Guest Post: Take A Step Back And Look At The Macro Picture

Tyler Durden's picture

From Maurice Pomery of Strategic Alpha

Take A Step Back And Look At The Macro Picture

Good Afternoon/ Good Morning America..I have decided to take a step back whilst all are so concerned with the short-term headlines and take a look at the macro picture developing. Many are questioning risk positions but as you will read below the risks remain extremely elevated and policy mistakes look more likely than ever. Currencies may just be losing their store of value and precious metals may have to take up the slack!!!! See below...

Keep the Faith....

Let’s take a step back and look at the macro picture that is developing across the globe:

In my humble opinion the global economy is facing one of the toughest times it has seen in decades and the inter-connectivity of the “global village” will actually exacerbate the problems the developed world faces. The idea that the emerging world can de-couple and save the world is quite ludicrous when they rely so heavily on exporting to the developed nations. The demand drought that is coming from the consuming, developed world is only part of the problem. The perfect storm is still building out there and the consumer is the key. Global growth expectations seem far too optimistic in my view!

The problem is that to make austerity measures work, the governments need the consumer to be strong not weak and they certainly do not need them to start deleveraging and refusing or reducing credit. This however, is exactly what austerity brings. A lack of confidence amidst rising unemployment and a reduction in benefits, coupled with falling housing prices and to some considerable extent, a loss of faith in government, does not fill consumers with an appetite for more risk. In fact the opposite is the case. Consumer confidence tells us that deleveraging will increase very soon.

However the problem does not only lie with the consumer, the banks and to some extent many sovereign nations are in deep trouble as well. What a cocktail. Economists always look back and suggest ways out of this and the Keynesian believers seem to think history can help them. I am afraid this time is different as I am not sure we have seen anything of this nature before (maybe 1929-1933) and the central banks are run by academics and economists who use models which simply do not have the scope to predict what is potentially coming, as evidenced by their disgraceful predictions based on little more than hope than knowledge recently in my view. The models at all the central banks have been proven yet again to be useless along with many economists, in predicting slowdowns, financial crisis or recessions! Unfortunately the models are designed by the economists and this needs to change quickly.

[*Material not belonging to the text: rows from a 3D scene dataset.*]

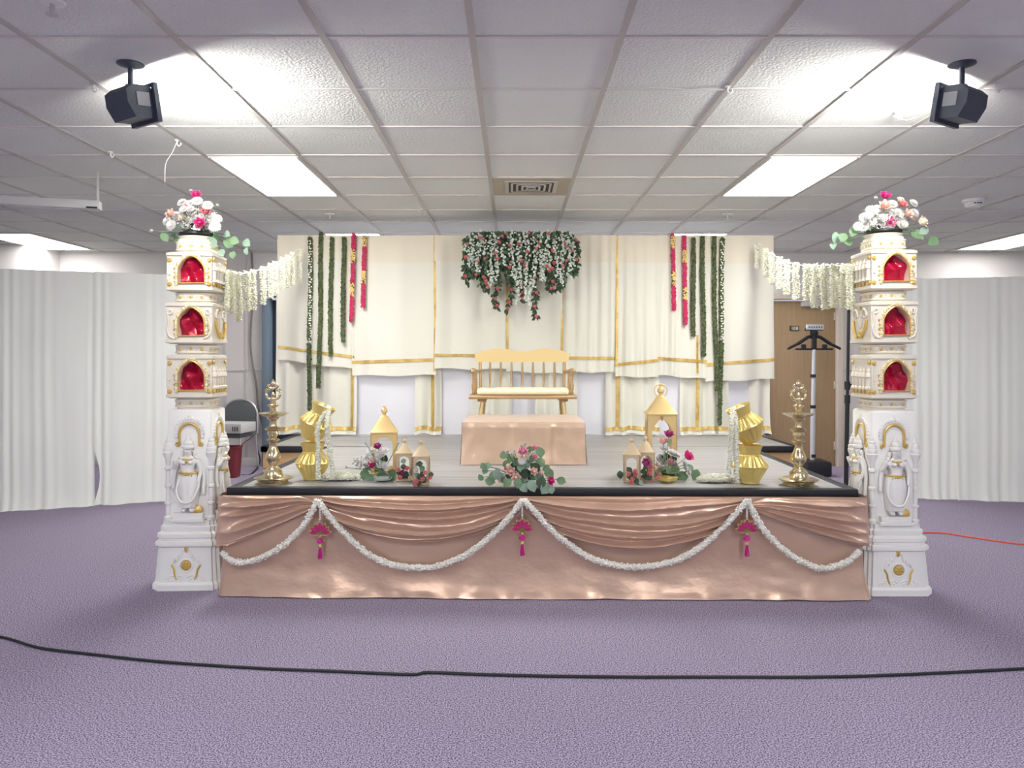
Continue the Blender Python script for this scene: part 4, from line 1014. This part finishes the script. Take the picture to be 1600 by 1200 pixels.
# ------------------------------------------------------------------ fluted gold pots
def pot_parts(t, T=Matrix.Identity(4)):
    fl = lambda a, z: 1+.035*math.cos(a*16)
    MB().lathe([(.0, .004), (.056, .004), (.058, .016), (.063, .03), (.096, .09), (.103, .103)], 168, rf=lambda a, z: 1+(.075*(abs(math.cos(a*8))-.6) if .02 < z < .1 else 0), mtx=T).build('lower_body', 'potgold', t, 50)
    MB().lathe([(.104, .100), (.106, .104), (.104, .108), (.10, .114), (.085, .132), (.066, .156), (.056, .166)], 168, rf=lambda a, z: 1+(.10*(abs(math.cos(a*8))-.6) if .11 < z < .165 else 0), mtx=T, closed=False).build('shoulder', 'potgold', t, 50)
    b = MB()
    for k in range(30): a = 2*PI*k/30; b.ball((.059*math.cos(a), .059*math.sin(a), .166), .005, 6, mtx=T)
    b.lathe([(.058, .158), (.061, .163), (.058, .169)], 32, mtx=T, closed=False); b.build('bead_ring', 'potgold', t)
    MB().lathe([(.056, .164), (.060, .185), (.073, .222), (.075, .226), (.070, .224), (.054, .184), (.05, .168), (.0, .16)], 48, mtx=T, closed=False).build('neck', 'potgold', t)
def pot_pair(px, py, sgn, labs):
    c = onz(px, py, STG); c.y += .055
    t = thing('gold_pot', labs[0], 'pot', (c.x, c.y, STG+.001), 0, 'fluted gold pots'); pot_parts(t)
    t2 = thing('gold_pot', labs[1], 'pot', (c.x+sgn*.012, c.y, STG+.262), 0, 'fluted gold pots')
    t2.rotation_euler = (R(0), R(24)*sgn, 0)
    pot_parts(t2, Matrix.Translation((-sgn*.022, 0, -.032)))
    return c
def mouth(c, sgn, l=.20): return Vector((c.x+sgn*(.012+math.sin(R(24))*l-.02), c.y, STG+.262+math.cos(R(24))*l-.03))
cL = pot_pair(485, 752, 1, ('upright fluted gold pot at the bottom of the left stack', 'tilted fluted gold pot on top of the left stack'))
cR = pot_pair(1176, 758, -1, ('upright fluted gold pot at the bottom of the right stack', 'tilted fluted gold pot on top of the right stack'))
def spill(c, sgn, lab, legs, coil):
    m = mouth(c, sgn); t = thing('jasmine_garland', lab, 'garland', (m.x, m.y, STG), 0, 'garlands spilling from the pots'); o = Vector((m.x, m.y, STG))
    Yc = c.y-.10
    for pts in legs:
        dense_garland([p-o for p in [m+Vector((-sgn*.015, 0, -.005)), m+Vector((sgn*.03, -.03, .02))]+[at(a, b_, Yc-.02) for a, b_ in pts]], .0165, 'ivoryflower', .009, 480, 'hanging_strand', t, n=8)
    mp = m+Vector((sgn*.0, -.01, .006))
    dense_garland([mp+Vector((.035*math.cos(a), .03*math.sin(a), .022*math.cos(a)*-sgn))-o for a in [k*.9 for k in range(9)]], .0165, 'ivoryflower', .009, 480, 'mouth_coil', t, n=6)
    cx, cy, rx, ry = coil; P = []; p0 = onz(cx, cy, STG)
    for k in range(34):
        a = k*.55; q = 1-.022*k; P.append(Vector((p0.x+rx*q*math.cos(a), p0.y+ry*q*math.sin(a), STG+.018+.0007*k))-o)
    dense_garland(P, .0175, 'ivoryflower', .009, 480, 'floor_coil', t, n=4)
spill(cL, 1, 'white flower garland spilling from the left tilted pot onto the stage', [[(497, 665), (497, 700), (497, 740), (499, 749)], [(511, 662), (514, 690), (517, 720), (521, 744)]], (531, 751, .115, .05))
spill(cR, -1, 'white flower garland spilling from the right tilted pot onto the stage', [[(1143, 660), (1142, 690), (1140, 720), (1138, 744)], [(1150, 662), (1150, 700), (1151, 735), (1152, 750)]], (1118, 754, .11, .045))

# ------------------------------------------------------------------ lanterns
def lantern(name, lab, px, py, rz, w_, hb, hr, m, ring=True, point=0., grp=None, catch=False):
    c = onz(px, py, STG); c.y += w_/2
    t = thing(name, lab, 'lantern', (c.x, c.y, STG+.001), rz, grp)
    h = w_/2; th = .005; body = MB()
    for q in range(4):
        Q = Matrix.Rotation(q*PI/2, 4, 'Z'); zs = hb-w_*.16-w_*.33-point
        body.holed(-h, h, .012, hb, arch(0, w_*.66, w_*.2, zs, 12, point), -h, -h+th, Q)
    body.build('frame', m, t, 30)
    MB().box(0, 0, .006, w_*1.0, w_*1.0, .012, .002).build('base', m, t)
    r = MB(); r.loft(rsq(.08, 3), [(h*1.07, h*1.07, hb-.004), (h*1.07, h*1.07, hb+.004), (h*.93, h*.93, hb+hr*.12), (h*.62, h*.62, hb+hr*.52), (h*.33, h*.33, hb+hr*.93), (h*.30, h*.30, hb+hr)]); r.build('roof', m, t, 30)
    k = w_/.17; z = hb+hr
    MB().lathe([(h*.25, z), (.012*k, z+.008*k), (.012*k, z+.02*k), (.022*k, z+.03*k), (.02*k, z+.045*k), (.012*k, z+.052*k), (.008*k, z+.062*k), (.012*k, z+.066*k), (0, z+.07*k)], 18).build('finial', m, t)
    if ring: MB().torus((0, -.0, z+.035*k), .037*k, .003*k, 26, 'y').build('ring_handle', m, t)
    if catch: MB().lathe([(.002, -.03), (.006, -.02), (.008, 0), (.004, .006)], 10, c=(0, -h-.004, hb-.012)).build('catch', 'benchdark', t)
    return c
GL = 'gold and champagne lanterns'
cB = lantern('lantern', 'large gold arched lantern on the left, flowers piled at its front', 597, 742, R(8), .165, .262, .098, 'lantern', False, grp=GL)
lantern('lantern', 'small champagne lantern right beside the left large lantern', 630, 753, R(4), .096, .165, .052, 'champagne', grp=GL)
lantern('lantern', 'small champagne lantern on the left, the one nearer the centre flowers', 657, 759, R(3), .096, .165, .058, 'champagne', grp=GL)
cT = lantern('lantern', 'tallest gold arched lantern, on the right of the stage', 1037, 746, R(-6), .182, .385, .105, 'lantern', True, .022, grp=GL, catch=True)
lantern('lantern', 'small champagne lantern on the right, the one nearer the centre flowers', 989, 755, R(-10), .096, .162, .062, 'champagne', grp=GL)
lantern('lantern', 'small champagne lantern tucked against the tall right lantern', 1011, 752, R(-4), .1, .168, .06, 'champagne', grp=GL)
ZA = (540, 600, 6.67); ZB = (960, 590, 6.313)
def onst(px, py, dy=0.): p = onz(px, py, STG); return Vector((p.x, p.y+dy, STG+.003))
bq = bouquet('loose bouquet of white blooms with one hot pink rose before the left large lantern', onst(598, 752), [('hotpink', 298, 850, .030), ('magenta', 345, 660, .022), ('mum', 275, 690, .026), ('mum', 410, 690, .026), ('mum', 365, 735, .028), ('mum', 300, 765, .026), ('mum', 225, 750, .024), ('mum', 385, 840, .028), ('mum', 425, 850, .024), ('mum', 130, 820, .026), ('mum', 400, 915, .022), ('mum', 170, 835, .02), ('whiteflower', 345, 800, .02), ('whiteflower', 220, 615, .012), ('whiteflower', 552, 617, .010), ('whiteflower', 25, 865, .011), ('blush', 300, 800, .02)],
    [('euc', 255, 985, .055), ('euc', 365, 965, .058), ('eucb', 440, 990, .05), ('euc', 480, 940, .05), ('euc', 195, 945, .06), ('darkleaf', 400, 790, .045), ('darkleaf', 370, 890, .045), ('darkleaf', 320, 900, .04), ('euc', 230, 880, .04), ('euc', 490, 990, .05)], ZA+(4.60,), .05, (120, 170, 820, .06, .045), group='bouquets by the lanterns')
MB().lathe([(.0, .0), (.03, .0), (.05, .008), (.056, .02), (.052, .02), (.045, .01), (0, .006)], 24).build('glass_dish', 'glass', bq)
bq = bouquet('tall bouquet of pink and white blooms in the tall right lantern', onst(1042, 754), [('magenta', 530, 575, .027), ('blush', 475, 640, .028), ('pinkrose', 530, 855, .032), ('mum', 490, 700, .028), ('mum', 570, 750, .034), ('mum', 610, 765, .026), ('mum', 460, 900, .028), ('mum', 600, 850, .026), ('hotpink', 705, 785, .032), ('mum', 690, 885, .024), ('mum', 720, 920, .024), ('creamrose', 440, 870, .022), ('mum', 440, 920, .024), ('mum', 680, 850, .02)],
    [('euc', 590, 905, .065), ('euc', 670, 985, .07), ('euc', 800, 955, .06), ('eucb', 740, 900, .05), ('darkleaf', 520, 790, .045), ('darkleaf', 500, 950, .05), ('darkleaf', 560, 950, .05), ('euc', 545, 640, .035), ('darkleaf', 480, 800, .045), ('darkleaf', 590, 800, .04)], ZB+(4.62,), .04, (140, 460, 810, .035, .035), group='bouquets by the lanterns')
MB().lathe([(.0, .0), (.04, .0), (.06, .012), (.068, .03), (.064, .03), (.055, .014), (0, .01)], 4).build('gold_tray', 'potgold', bq, 20)
def posy(lab, px, py, fl, lv, Z, Y):
    b_ = bouquet(lab, onst(px, py), fl, lv, Z+(Y,), .03, None, cat='flowers', group='posies in the small lanterns', name='flower_posy', crown=.02)
    MB().lathe([(0, 0), (.022, 0), (.026, .03), (.02, .034), (0, .03)], 14).build('foam_base', 'leaf', b_)
posy('posy of coral roses inside the left small lantern nearer the large one', 630, 748, [('coral', 555, 890, .014), ('coral', 640, 880, .014), ('coral', 570, 975, .015), ('magenta', 600, 915, .014), ('creamrose', 672, 980, .014)], [('eucb', 600, 805, .03), ('darkleaf', 600, 870, .035), ('darkleaf', 560, 930, .035), ('darkleaf', 630, 935, .035), ('darkleaf', 600, 965, .035), ('darkleaf', 640, 965, .03)], ZA, 4.50)
posy('posy of coral roses spilling out of the left small lantern nearer the centre', 657, 752, [('coral', 740, 1010, .014), ('coral', 733, 1035, .013), ('coral', 805, 990, .014), ('coral', 830, 925, .013), ('coral', 880, 975, .013), ('whiteflower', 740, 900, .016)], [('darkleaf', 770, 835, .035), ('euc', 790, 885, .035), ('euc', 740, 945, .03), ('darkleaf', 770, 970, .035), ('darkleaf', 820, 1000, .035), ('darkleaf', 720, 1045, .03), ('darkleaf', 770, 1045, .03), ('darkleaf', 890, 945, .03), ('darkleaf', 800, 940, .03)], ZA, 4.37)
posy('posy of coral roses in the right small lantern nearer the centre', 989, 748, [('coral', 200, 925, .015), ('coral', 205, 955, .014), ('coral', 135, 945, .013), ('coral', 165, 1035, .014), ('coral', 175, 995, .013), ('whiteflower', 258, 1068, .014)], [('darkleaf', 150, 915, .035), ('darkleaf', 190, 1000, .035), ('darkleaf', 215, 1020, .035), ('darkleaf', 60, 955, .04), ('darkleaf', 150, 975, .035), ('darkleaf', 240, 1045, .03), ('eucb', 255, 1040, .03)], ZB, 4.42)
posy('posy with a magenta rose in the right small lantern against the tall one', 1013, 746, [('magenta', 305, 835, .022), ('coral', 355, 885, .016), ('coral', 345, 945, .015), ('coral', 418, 978, .013), ('coral', 362, 1008, .011), ('coral', 272, 1005, .011)], [('darkleaf', 290, 930, .035), ('darkleaf', 320, 985, .035), ('darkleaf', 345, 985, .035), ('darkleaf', 290, 990, .03), ('darkleaf', 310, 890, .03)], ZB, 4.50)
ZC = (730, 680, 9.41)
bouquet('low centre arrangement of blush roses and eucalyptus on the stage front edge', onst(815, 758), [('blush', 725, 612, .024), ('blush', 648, 530, .024), ('pinkrose', 820, 262, .026), ('pinkrose', 990, 190, .016), ('pinkrose', 990, 322, .016), ('hotpink', 1205, 668, .022), ('blush', 970, 530, .02), ('whiteflower', 590, 245, .013), ('whiteflower', 672, 285, .014), ('whiteflower', 696, 238, .010), ('whiteflower', 800, 155, .010), ('whiteflower', 850, 130, .009), ('mum', 800, 370, .02), ('creamrose', 830, 320, .02), ('whiteflower', 960, 262, .013), ('whiteflower', 540, 590, .013), ('creamrose', 480, 680, .012), ('creamrose', 610, 440, .013), ('coral', 575, 490, .012), ('blush', 1075, 540, .013)],
    [('euc', 545, 300, .05), ('euc', 650, 350, .05), ('euc', 570, 412, .045), ('euc', 722, 402, .045), ('eucb', 800, 475, .055), ('eucb', 880, 430, .055), ('eucb', 960, 362, .05), ('euc', 1060, 265, .06), ('euc', 1070, 412, .06), ('euc', 930, 592, .06), ('eucb', 1060, 612, .06), ('euc', 1200, 570, .058), ('euc', 1175, 500, .05), ('eucb', 950, 742, .06), ('eucb', 825, 770, .05), ('eucb', 1140, 785, .062), ('eucb', 1225, 800, .045), ('euc', 740, 700, .05), ('euc', 600, 700, .05), ('euc', 330, 680, .052), ('euc', 372, 600, .045), ('eucb', 455, 570, .06), ('euc', 240, 460, .04), ('eucb', 305, 468, .045), ('eucb', 250, 530, .04), ('euc', 200, 630, .035), ('euc', 1390, 680, .05), ('eucb', 835, 670, .055), ('euc', 500, 650, .045), ('darkleaf', 700, 480, .06), ('darkleaf', 850, 560, .06), ('darkleaf', 1000, 480, .06), ('darkleaf', 880, 650, .06), ('darkleaf', 1090, 700, .06), ('darkleaf', 620, 620, .05), ('euc', 930, 215, .04)], ZC+(4.36,), .05, None, crown=.03, ylow=(690, 4.235))

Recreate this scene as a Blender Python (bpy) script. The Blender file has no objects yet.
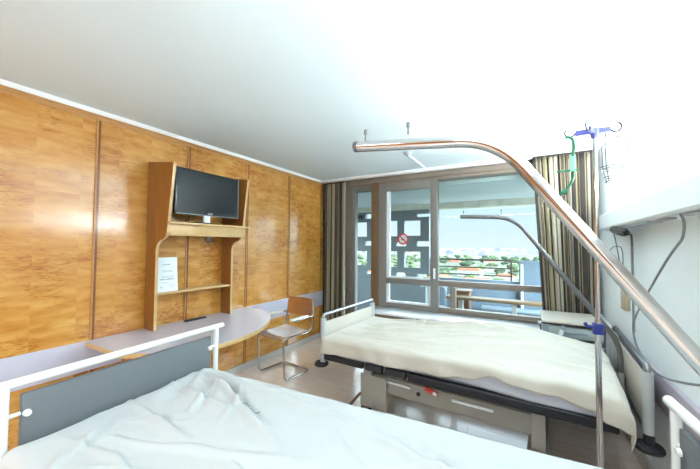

Bank regulation was seen to be needed urgently after the sub-prime issue but at the first signs of stress the calls for a softening ring out, so it looks like a return to moral hazard. The question is do some of the banks need to fail to keep the system alive? For sure the system is broken and the pain would be deep but this cannot go on in its current state. Treasury yields are at their lowest for 60 years for goodness sake and the Fed is expected to reduce yields further at the longer end! What if that does not work and to be honest a slight shaving of long-term rates will do nothing to change sentiment when a collapse in prices has failed to trigger any bargain hunting at all! Developed world rates are headed for Japanese type levels and it is clear that they have far from helped Japan! It is not all about low interest rates Ben!

To amplify this, taking a step back, we are looking at potential Nations defaulting, plus augmenting further austerity measures to try and reduce debt (which will stifle any growth for years to come), the spiral of banks coming close to nationalisation across the developed world, consumer deleveraging, rising unemployment, falling house prices and a rising loss of faith with government along with discontent and civil unrest. Why on earth would you sell gold when the outlets for safe havens are being radically reduced since the SNB move and the threat from Japan to intervene? Plus the fact that currencies offer less in the form of stores of value also. A massive shift from currency investment to precious metals could take place.

Currency wars will exacerbate this and whilst the SNB move is from a small nation, what happens if one of the big boys like Japan join in? Carnage basically and trade wars and border issues will ignite and G20 could implode. Just what the world is ill-prepared for but it looks like it is brewing. Civil unrest and regime changes around the world will add to the soup.

The stimuli we have seen are the effect not the cause both in the US and Europe and we need to get back to basics and solve these issues at their roots. However they do not look like they are helping much. For sure QE1 may have stopped a depression for a while but it may have only delayed it. What worries me is what the end game is for the Fed? If they are solely looking to save the banks then the US economy is in deeper trouble than I thought. He needs to get out into the real world and then he would realise how futile creating a “wealth effect” is in reality. Higher taxes will surely come with austerity measures and the US is already far behind the curve for reducing debt. Consumers will save and deleverage for sure and the fight, if ever we see it, against the deficits will come at a price and that will be higher unemployment and slower growth! Bond markets are beginning to price this but the Dollar is another matter. Will the US finally admit and use the Dollar as a monetary tool. I think at some point they will, especially if the currency wars spread. However until then the Dollar will be forced higher by other nations. If it affects US policy, which it will at some point, then the US may turn very insular and return the idea that the Dollar is their currency but your problem. (John Connally. US Treasury Secretary 1971). On that day all bets are off.